— START Given material —

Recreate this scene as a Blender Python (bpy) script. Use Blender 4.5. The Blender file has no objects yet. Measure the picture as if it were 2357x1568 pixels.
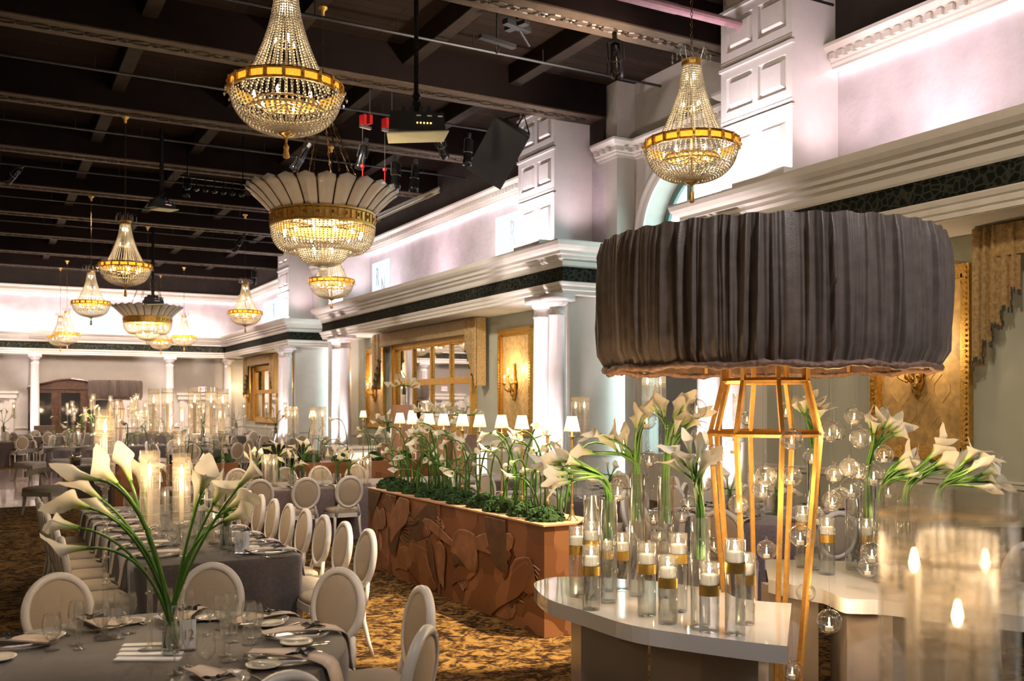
import bpy, math, random
from mathutils import Vector, Matrix
R = random.Random(7)
PI = math.pi
SC = bpy.context.scene
COL = SC.collection
# ------------------------------------------------------------------ camera frame
F_PX, CX, HY, CAMZ = 2200.0, 1178.5, 932.0, 1.95
YAW = math.radians(28.97)
SN, CS = math.sin(YAW), math.cos(YAW)
def rd(r, d, z=0.0): return Vector((SN*d + CS*r, CS*d - SN*r, z))
def P(px, py, d):
    return rd((px-CX)/F_PX*d, d, CAMZ - (py-HY)*d/F_PX)
def to_rd(x, y): return (CS*x - SN*y, SN*x + CS*y)
def proj(x, y, z):
    r, d = to_rd(x, y); return (CX + F_PX*r/d, HY - F_PX*(z-CAMZ)/d)
# ------------------------------------------------------------------ materials
def _n(nt, t, **kw):
    n = nt.nodes.new(t)
    for k, v in kw.items():
        if k in n.inputs: n.inputs[k].default_value = v
        else: setattr(n, k, v)
    return n
MATS = {}
def pmat(name, col, rough=.5, metal=0., ns=20., na=.12, bump=0., bs=60., spec=.5, sheen=0., trans=0., coat=0., coord='Object'):
    if name in MATS: return MATS[name]
    m = bpy.data.materials.new(name); m.use_nodes = True; nt = m.node_tree
    b = nt.nodes['Principled BSDF']
    tc = _n(nt, 'ShaderNodeTexCoord')
    nz = _n(nt, 'ShaderNodeTexNoise'); nz.inputs['Scale'].default_value = ns; nz.inputs['Detail'].default_value = 4
    nt.links.new(tc.outputs[coord], nz.inputs['Vector'])
    rp = _n(nt, 'ShaderNodeValToRGB')
    c = list(col[:3])
    rp.color_ramp.elements[0].position = .3; rp.color_ramp.elements[1].position = .7
    rp.color_ramp.elements[0].color = [max(0, v*(1-na)) for v in c]+[1]
    rp.color_ramp.elements[1].color = [min(1, v*(1+na)) for v in c]+[1]
    nt.links.new(nz.outputs['Fac'], rp.inputs['Fac'])
    nt.links.new(rp.outputs['Color'], b.inputs['Base Color'])
    b.inputs['Roughness'].default_value = rough; b.inputs['Metallic'].default_value = metal
    b.inputs['Specular IOR Level'].default_value = spec
    b.inputs['Sheen Weight'].default_value = sheen
    b.inputs['Coat Weight'].default_value = coat
    b.inputs['Coat Roughness'].default_value = .06
    if bump:
        n2 = _n(nt, 'ShaderNodeTexNoise'); n2.inputs['Scale'].default_value = bs; n2.inputs['Detail'].default_value = 6
        nt.links.new(tc.outputs[coord], n2.inputs['Vector'])
        bp = _n(nt, 'ShaderNodeBump'); bp.inputs['Strength'].default_value = bump; bp.inputs['Distance'].default_value = .02
        nt.links.new(n2.outputs['Fac'], bp.inputs['Height']); nt.links.new(bp.outputs['Normal'], b.inputs['Normal'])
    if trans:
        out = nt.nodes['Material Output']; tl = _n(nt, 'ShaderNodeBsdfTranslucent')
        nt.links.new(rp.outputs['Color'], tl.inputs['Color'])
        mx = _n(nt, 'ShaderNodeMixShader'); mx.inputs[0].default_value = trans
        nt.links.new(b.outputs[0], mx.inputs[1]); nt.links.new(tl.outputs[0], mx.inputs[2]); nt.links.new(mx.outputs[0], out.inputs[0])
    MATS[name] = m; return m
def emat(name, col, s, sample=False):
    m = bpy.data.materials.new(name); m.use_nodes = True; nt = m.node_tree; nt.nodes.clear()
    o = _n(nt, 'ShaderNodeOutputMaterial'); e = _n(nt, 'ShaderNodeEmission')
    e.inputs[0].default_value = list(col)+[1]; e.inputs[1].default_value = s
    nt.links.new(e.outputs[0], o.inputs[0])
    m.cycles.emission_sampling = 'AUTO' if sample else 'NONE'
    MATS[name] = m; return m
def gmat(name, tint=(.97, .98, .97), rough=.02, ior=1.45, gain=1.0, base=.02, haze=0., hcol=(1, .95, .88), pexp=3.2):
    m = bpy.data.materials.new(name); m.use_nodes = True; nt = m.node_tree; nt.nodes.clear()
    o = _n(nt, 'ShaderNodeOutputMaterial'); t = _n(nt, 'ShaderNodeBsdfTransparent'); t.inputs[0].default_value = list(tint)+[1]
    g = _n(nt, 'ShaderNodeBsdfGlossy'); g.inputs['Roughness'].default_value = rough
    f = _n(nt, 'ShaderNodeLayerWeight'); f.inputs['Blend'].default_value = .5
    pw = _n(nt, 'ShaderNodeMath', operation='POWER'); pw.inputs[1].default_value = pexp; nt.links.new(f.outputs['Facing'], pw.inputs[0])
    mm = _n(nt, 'ShaderNodeMath', operation='MULTIPLY_ADD'); mm.inputs[1].default_value = min(.9, .55*gain); mm.inputs[2].default_value = base+.02
    mm.use_clamp = True
    nt.links.new(pw.outputs[0], mm.inputs[0])
    mx = _n(nt, 'ShaderNodeMixShader'); nt.links.new(mm.outputs[0], mx.inputs[0])
    nt.links.new(t.outputs[0], mx.inputs[1]); nt.links.new(g.outputs[0], mx.inputs[2])
    last = mx
    if haze:
        d = _n(nt, 'ShaderNodeBsdfTranslucent'); d.inputs[0].default_value = list(hcol)+[1]
        d2 = _n(nt, 'ShaderNodeBsdfDiffuse'); d2.inputs[0].default_value = list(hcol)+[1]
        a = _n(nt, 'ShaderNodeMixShader'); a.inputs[0].default_value = .5
        nt.links.new(d.outputs[0], a.inputs[1]); nt.links.new(d2.outputs[0], a.inputs[2])
        m2 = _n(nt, 'ShaderNodeMixShader'); m2.inputs[0].default_value = haze
        nt.links.new(mx.outputs[0], m2.inputs[1]); nt.links.new(a.outputs[0], m2.inputs[2]); last = m2
    nt.links.new(last.outputs[0], o.inputs[0]); MATS[name] = m; return m

cream = pmat('cream_plaster', (.60, .56, .50), .6, bump=.05, ns=3, na=.04)
sage = pmat('sage_plaster', (.46, .47, .38), .7, ns=2, na=.05, bump=.05)
trimw = pmat('trim_white_paint', (.72, .68, .62), .35, ns=5, na=.03)
pinkw = pmat('clerestory_plaster', (.62, .57, .60), .38, ns=2.2, na=.10, bump=1., bs=7)
panelw = pmat('panel_paint', (.74, .70, .69), .3, ns=6, na=.03)
darkwall = pmat('dark_brown_wall', (.03, .021, .018), .8, ns=2, na=.3)
beamm = pmat('beam_brown_paint', (.007, .0028, .002), .7, ns=3, na=.25, bump=.1, spec=.15)
stripm = pmat('strip_paint', (.085, .058, .038), .6, ns=8, na=.15, spec=.2)
ornm = pmat('ornament_bronze', (.03, .02, .01), .4, metal=.4, ns=20, na=.4)
goldm = pmat('gold_leaf', (.75, .46, .12), .3, metal=1, ns=30, na=.25, bump=.4, bs=80)
brass = pmat('brushed_brass', (.80, .56, .24), .25, metal=.9, ns=60, na=.1)
lampgold = pmat('gold_painted_steel', (.72, .40, .10), .38, metal=.55, ns=30, na=.12)
damask = pmat('gold_damask', (.50, .30, .09), .5, ns=9, na=.25, bump=.3, bs=7, sheen=.3)
drape = pmat('gold_drape', (.42, .27, .10), .6, ns=25, na=.35, bump=.3, bs=60, sheen=.4)
drapedk = pmat('dark_drape_lining', (.07, .06, .045), .8, ns=20, na=.2)
mirror = pmat('mirror_silvering', (.86, .86, .86), .015, metal=1, ns=1, na=.01)
velvet = pmat('grey_velvet', (.070, .056, .052), .75, ns=40, na=.2, bump=.15, bs=200, sheen=.55)
velvet2 = pmat('mauve_velvet', (.17, .13, .14), .75, ns=40, na=.2, bump=.15, bs=200, sheen=.5)
shadef = pmat('taupe_taffeta', (.135, .100, .080), .36, ns=14, na=.2, bump=.12, bs=120, sheen=.12)
lining = pmat('brown_lining', (.16, .09, .055), .7, ns=20, na=.3)
chairw = pmat('chair_white_lacquer', (.74, .70, .66), .32, ns=20, na=.03)
chairf = pmat('chair_cream_fabric', (.47, .385, .29), .85, ns=150, na=.06, bump=.1, bs=400)
greyf = pmat('greige_fabric', (.22, .20, .16), .8, ns=120, na=.08, bump=.1, bs=300)
waxm = pmat('white_wax', (.93, .88, .80), .45, ns=20, na=.02, trans=.6)
stemg = pmat('lily_stem', (.06, .16, .018), .42, ns=12, na=.35)
mossm = pmat('moss_green', (.018, .055, .008), .95, ns=30, na=.7, bump=1., bs=60)
porcel = pmat('white_porcelain', (.82, .79, .72), .15, ns=5, na=.02)
linen = pmat('blush_linen', (.66, .56, .50), .85, ns=80, na=.05)
blackr = pmat('black_ribbon', (.006, .006, .007), .5, ns=40, na=.3)
silver = pmat('polished_cutlery', (.75, .70, .62), .18, metal=1, ns=20, na=.05)
blackm = pmat('black_equipment', (.012, .013, .014), .5, ns=30, na=.3)
blackg = pmat('black_gloss_metal', (.03, .03, .032), .22, metal=.6, ns=30, na=.2)
woodm = pmat('dark_walnut', (.06, .022, .010), .35, ns=8, na=.5, bump=.1)
whitel = pmat('white_gloss_laminate', (.86, .83, .79), .06, ns=2, na=.01, coat=1.)
pedm = pmat('pedestal_paint', (.48, .42, .38), .3, ns=3, na=.03)
paper = pmat('card_stock', (.86, .88, .92), .8, ns=60, na=.02)
inkm = pmat('printed_ink', (.28, .22, .15), .6, ns=40, na=.05)
shadew = pmat('ivory_lamp_shade', (.92, .86, .74), .8, ns=80, na=.03, trans=.6)
porcpetal = pmat('ivory_petal_glass', (.80, .74, .66), .16, ns=3, na=.05, trans=.25)
mullion = pmat('green_grey_mullion', (.10, .16, .14), .4, ns=10, na=.1)
shadeblind = pmat('grey_roller_shade', (.34, .35, .36), .8, ns=60, na=.04, trans=.08)
redm = pmat('red_plastic', (.55, .02, .02), .4, ns=20, na=.1)
creampl = pmat('cream_baffle', (.62, .58, .36), .6, ns=10, na=.05)
greenm = pmat('dark_green_cloth', (.01, .05, .035), .7, ns=20, na=.2)
chainm = pmat('dark_bronze_chain', (.10, .055, .02), .4, metal=.8, ns=60, na=.3)
drivew = pmat('light_steel', (.6, .6, .6), .3, metal=.9, ns=20, na=.1)
pinkpipe = pmat('painted_pipe', (.36, .20, .23), .35, ns=10, na=.1)
flame = emat('candle_flame', (1, .72, .36), 28)
bulb = emat('bulb_glow', (1, .80, .52), 34)
ledm = emat('cove_strip_glow', (1, .80, .86), 3.2)
projglow = emat('projected_light', (.80, .92, 1.), .58)
exitm = emat('exit_sign_face', (1, .55, .50), .9)
barm = emat('lit_bar_front', (1, .92, .72), 1.2)
amberm = pmat('amber_ring_glass', (.90, .38, .04), .3, ns=90, na=.3, bump=.4, bs=150, trans=.5)
glass = gmat('clear_glass', gain=1.65, base=.05, pexp=2.3, haze=.03)
globeg = gmat('globe_glass', gain=1.65, base=.07, rough=.05, pexp=2.2, haze=.03)
ribg = gmat('fluted_glass', tint=(.98, .96, .92), gain=1.5, base=.08, rough=.06, haze=.15, hcol=(1, .93, .82))
crystal = gmat('cut_crystal', tint=(.92, .92, .88), gain=2., base=.22, rough=.06, haze=.10)
def bead_mat():
    m = bpy.data.materials.new('crystal_bead'); m.use_nodes = True; nt = m.node_tree; nt.nodes.clear(); o = _n(nt, 'ShaderNodeOutputMaterial')
    t = _n(nt, 'ShaderNodeBsdfTranslucent'); d = _n(nt, 'ShaderNodeBsdfDiffuse'); g = _n(nt, 'ShaderNodeBsdfGlossy'); g.inputs['Roughness'].default_value = .12
    t.inputs[0].default_value = (1, .90, .72, 1); d.inputs[0].default_value = (.8, .74, .62, 1); g.inputs[0].default_value = (1, .97, .9, 1)
    a = _n(nt, 'ShaderNodeMixShader'); a.inputs[0].default_value = .55; b = _n(nt, 'ShaderNodeMixShader'); b.inputs[0].default_value = .30
    nt.links.new(d.outputs[0], a.inputs[1]); nt.links.new(t.outputs[0], a.inputs[2]); nt.links.new(a.outputs[0], b.inputs[1]); nt.links.new(g.outputs[0], b.inputs[2]); nt.links.new(b.outputs[0], o.inputs[0])
    return m
bead = bead_mat()
panewin = gmat('window_pane', tint=(.86, .97, .95), gain=.6, base=.02)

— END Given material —

What the task asks: Report the number of lines in the listing where the string "scene" appears, and nothing besides.

Response: 2